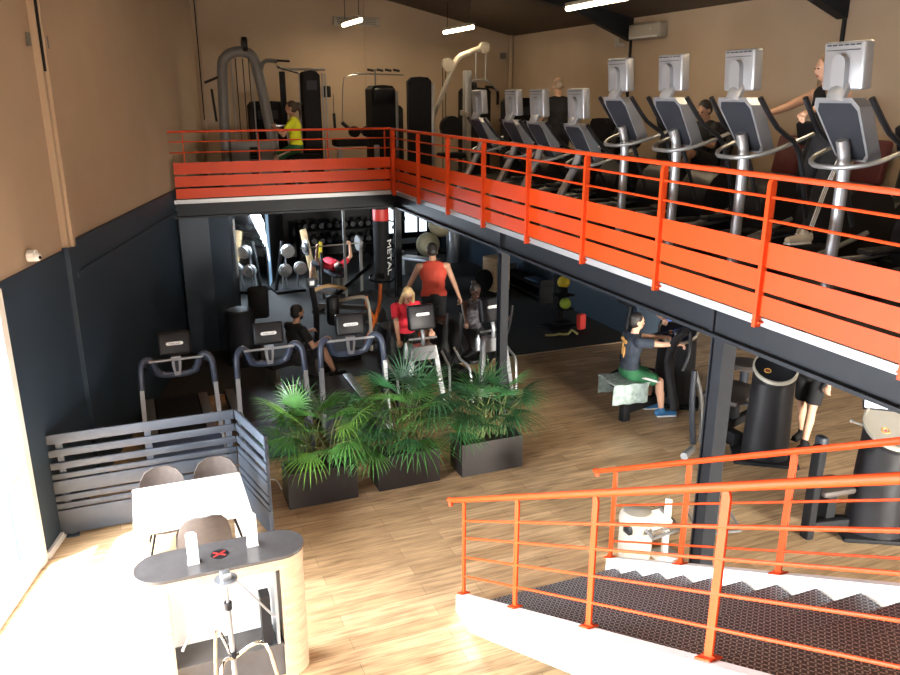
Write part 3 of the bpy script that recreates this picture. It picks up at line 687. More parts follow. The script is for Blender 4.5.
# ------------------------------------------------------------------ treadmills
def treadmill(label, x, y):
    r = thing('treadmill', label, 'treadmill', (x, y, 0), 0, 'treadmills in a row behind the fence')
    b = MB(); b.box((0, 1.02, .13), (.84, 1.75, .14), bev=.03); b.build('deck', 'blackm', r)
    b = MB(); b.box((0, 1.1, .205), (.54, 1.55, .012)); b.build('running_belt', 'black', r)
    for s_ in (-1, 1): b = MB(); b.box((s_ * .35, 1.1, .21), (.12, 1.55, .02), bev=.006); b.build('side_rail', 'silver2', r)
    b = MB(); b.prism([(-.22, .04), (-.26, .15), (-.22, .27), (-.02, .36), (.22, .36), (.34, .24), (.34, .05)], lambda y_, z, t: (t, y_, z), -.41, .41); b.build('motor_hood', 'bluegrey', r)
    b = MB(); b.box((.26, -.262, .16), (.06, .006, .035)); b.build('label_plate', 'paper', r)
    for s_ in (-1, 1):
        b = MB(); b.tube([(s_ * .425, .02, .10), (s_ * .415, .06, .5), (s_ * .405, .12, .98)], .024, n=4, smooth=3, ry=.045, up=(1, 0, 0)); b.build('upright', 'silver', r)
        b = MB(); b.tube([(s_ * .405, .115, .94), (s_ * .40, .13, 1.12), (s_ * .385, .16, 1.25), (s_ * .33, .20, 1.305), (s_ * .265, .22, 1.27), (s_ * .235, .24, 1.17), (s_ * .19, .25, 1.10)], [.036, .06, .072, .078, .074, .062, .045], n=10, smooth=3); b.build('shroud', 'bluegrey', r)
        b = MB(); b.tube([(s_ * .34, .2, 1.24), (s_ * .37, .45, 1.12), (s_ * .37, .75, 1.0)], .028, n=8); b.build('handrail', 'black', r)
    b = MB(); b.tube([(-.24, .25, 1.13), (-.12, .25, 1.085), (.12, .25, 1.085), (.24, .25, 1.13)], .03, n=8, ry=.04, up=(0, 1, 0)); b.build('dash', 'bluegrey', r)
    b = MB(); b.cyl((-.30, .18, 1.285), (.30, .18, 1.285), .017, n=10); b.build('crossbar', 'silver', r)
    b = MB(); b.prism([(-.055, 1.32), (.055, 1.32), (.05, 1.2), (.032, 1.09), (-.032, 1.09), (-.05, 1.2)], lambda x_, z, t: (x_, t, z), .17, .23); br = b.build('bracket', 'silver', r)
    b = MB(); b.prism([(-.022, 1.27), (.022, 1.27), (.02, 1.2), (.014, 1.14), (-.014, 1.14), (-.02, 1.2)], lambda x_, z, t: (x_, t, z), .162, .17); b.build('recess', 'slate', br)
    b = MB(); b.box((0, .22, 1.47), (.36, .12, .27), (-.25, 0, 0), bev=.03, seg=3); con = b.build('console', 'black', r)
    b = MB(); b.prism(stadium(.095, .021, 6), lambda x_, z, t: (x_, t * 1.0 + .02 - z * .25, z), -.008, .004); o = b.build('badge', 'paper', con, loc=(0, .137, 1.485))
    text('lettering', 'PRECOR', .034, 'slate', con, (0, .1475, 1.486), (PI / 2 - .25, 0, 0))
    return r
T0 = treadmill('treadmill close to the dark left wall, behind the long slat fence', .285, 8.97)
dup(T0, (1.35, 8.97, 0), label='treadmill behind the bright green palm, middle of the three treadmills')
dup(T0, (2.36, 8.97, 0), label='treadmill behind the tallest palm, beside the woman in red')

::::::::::

• **What is asked**
Copy the listing in full and without alteration, omitting every picture.

• **Exercise output**
Write part 3 of the bpy script that recreates this picture. It picks up at line 687. More parts follow. The script is for Blender 4.5.
# ------------------------------------------------------------------ treadmills
def treadmill(label, x, y):
    r = thing('treadmill', label, 'treadmill', (x, y, 0), 0, 'treadmills in a row behind the fence')
    b = MB(); b.box((0, 1.02, .13), (.84, 1.75, .14), bev=.03); b.build('deck', 'blackm', r)
    b = MB(); b.box((0, 1.1, .205), (.54, 1.55, .012)); b.build('running_belt', 'black', r)
    for s_ in (-1, 1): b = MB(); b.box((s_ * .35, 1.1, .21), (.12, 1.55, .02), bev=.006); b.build('side_rail', 'silver2', r)
    b = MB(); b.prism([(-.22, .04), (-.26, .15), (-.22, .27), (-.02, .36), (.22, .36), (.34, .24), (.34, .05)], lambda y_, z, t: (t, y_, z), -.41, .41); b.build('motor_hood', 'bluegrey', r)
    b = MB(); b.box((.26, -.262, .16), (.06, .006, .035)); b.build('label_plate', 'paper', r)
    for s_ in (-1, 1):
        b = MB(); b.tube([(s_ * .425, .02, .10), (s_ * .415, .06, .5), (s_ * .405, .12, .98)], .024, n=4, smooth=3, ry=.045, up=(1, 0, 0)); b.build('upright', 'silver', r)
        b = MB(); b.tube([(s_ * .405, .115, .94), (s_ * .40, .13, 1.12), (s_ * .385, .16, 1.25), (s_ * .33, .20, 1.305), (s_ * .265, .22, 1.27), (s_ * .235, .24, 1.17), (s_ * .19, .25, 1.10)], [.036, .06, .072, .078, .074, .062, .045], n=10, smooth=3); b.build('shroud', 'bluegrey', r)
        b = MB(); b.tube([(s_ * .34, .2, 1.24), (s_ * .37, .45, 1.12), (s_ * .37, .75, 1.0)], .028, n=8); b.build('handrail', 'black', r)
    b = MB(); b.tube([(-.24, .25, 1.13), (-.12, .25, 1.085), (.12, .25, 1.085), (.24, .25, 1.13)], .03, n=8, ry=.04, up=(0, 1, 0)); b.build('dash', 'bluegrey', r)
    b = MB(); b.cyl((-.30, .18, 1.285), (.30, .18, 1.285), .017, n=10); b.build('crossbar', 'silver', r)
    b = MB(); b.prism([(-.055, 1.32), (.055, 1.32), (.05, 1.2), (.032, 1.09), (-.032, 1.09), (-.05, 1.2)], lambda x_, z, t: (x_, t, z), .17, .23); br = b.build('bracket', 'silver', r)
    b = MB(); b.prism([(-.022, 1.27), (.022, 1.27), (.02, 1.2), (.014, 1.14), (-.014, 1.14), (-.02, 1.2)], lambda x_, z, t: (x_, t, z), .162, .17); b.build('recess', 'slate', br)
    b = MB(); b.box((0, .22, 1.47), (.36, .12, .27), (-.25, 0, 0), bev=.03, seg=3); con = b.build('console', 'black', r)
    b = MB(); b.prism(stadium(.095, .021, 6), lambda x_, z, t: (x_, t * 1.0 + .02 - z * .25, z), -.008, .004); o = b.build('badge', 'paper', con, loc=(0, .137, 1.485))
    text('lettering', 'PRECOR', .034, 'slate', con, (0, .1475, 1.486), (PI / 2 - .25, 0, 0))
    return r
T0 = treadmill('treadmill close to the dark left wall, behind the long slat fence', .285, 8.97)
dup(T0, (1.35, 8.97, 0), label='treadmill behind the bright green palm, middle of the three treadmills')
dup(T0, (2.36, 8.97, 0), label='treadmill behind the tallest palm, beside the woman in red')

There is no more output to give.